Buddha's nostril is a hole cut in the base of the one of the temple's 3.5 (?) foot diameter supporting pillars (which struck me as a poor choice when I actually thought about it) which is the same size as the Daibutsu's nostril. It's a square hole about 1.5' x 1.5' foot cut through the entire pillar. It is apparently traditional for Japanese children (and intrepid (read: stupid) tourists) to crawl through Buddha's nostril and receive “seven years of good luck.” Right. So of course all the MIT interns, many of whom are small Asian girls or at least skinny, lined up to crawl through this hole. This did not strike me as a bad idea until there were about two people in front of me in line. It was about then that it occurred to me that a hole that a 100-pound girl could fit through was not necessarily a hole I could fit through.

I was really panicking by the time it was my turn. It somehow slipped my mind that the guy who had gone before me is 6'2” and correspondingly broad. When I got into the nostril, I didn't go in the correct diagonal fashion and got stuck for a moment. My arms were basically completely immobilized. I panicked.

Then all the little Japanese children waiting to crawl through Buddha's nostril learned a very bad English word. I won't type it here, but the little boy in “A Christmas Story” gets his mouth washed out with soap for saying it.
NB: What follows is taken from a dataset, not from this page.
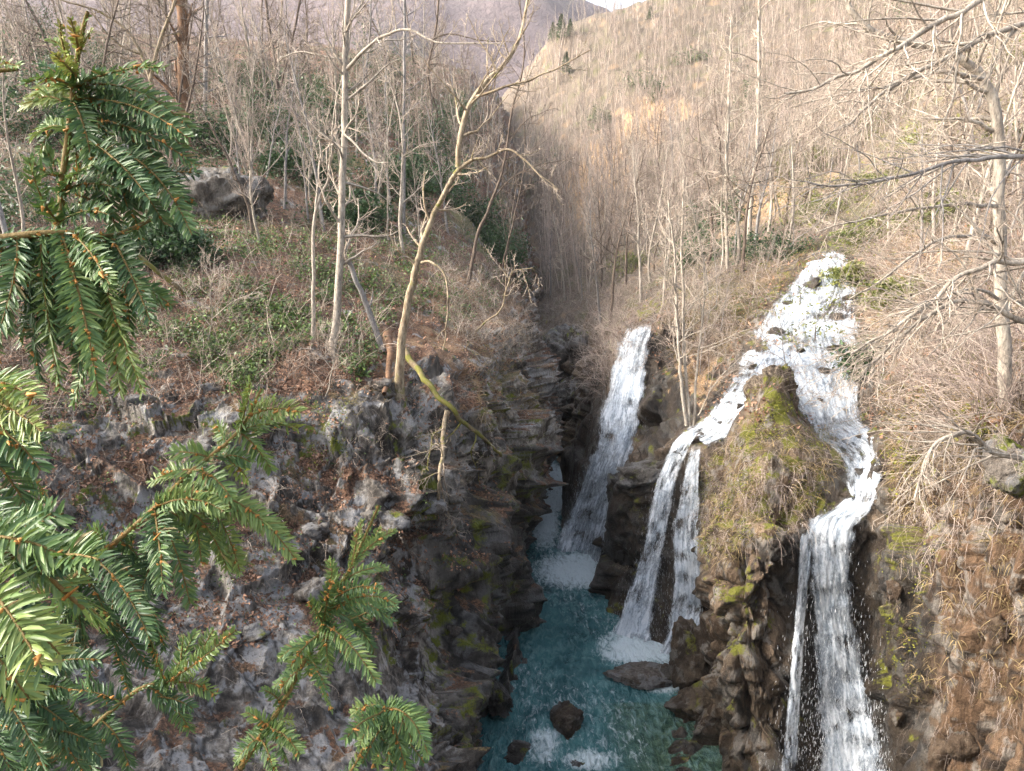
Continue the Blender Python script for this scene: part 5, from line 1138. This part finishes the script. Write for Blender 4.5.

I scooted backwards so fast I probably left burn marks on the interior. The next guy squirmed through, who if I recall correctly was also about 6'2”. At this point my logic kicked in, and I realized that if two guys with as wide of or wider shoulders than me could get through this hole, so could I. (And of course, there is the ever-present fear on a group trip of being the lamest one.)

Sooo. . . I went in again. I got stuck again. I wiggled with my torso and pushed with my feet, as instructed, and kept moving forward. As soon as my hands appeared on the other side, I was hastily pulled through, my fellow interns/tour guide no doubt fearing another panicked outburst.

It was kind of traumatizing, yet weirdly fun.

When we returned, I bought a package of deer biscuits and was, of course, set upon. I ended up throwing some of them away to avoid being eaten, as they attempted to graze upon my dress, my hands, my wallet, and my educational booklet.

One of students missed the entire experience – he had been QUITE under the weather and ended up sleeping through the entire thing on a park bench, waking up to a find a deer staring at him.

We ate okonomiyaki – a truly delicious yet bizarre invention that involves noodles mixed with flour, eggs, and cabbage to form a fried patty, which is then topped with sauce and meat of various types (shrimp, squid, and pork seem to be prevalent) – for lunch. We went shopping, and took Japanese taxis, which have automatically opening doors. I bought some souvenirs and spent more than I meant to.

We got on the shinkansen. We went home. It was fun.

at top: "Kyoto ni ikimashou," or "let's go to Kyoto."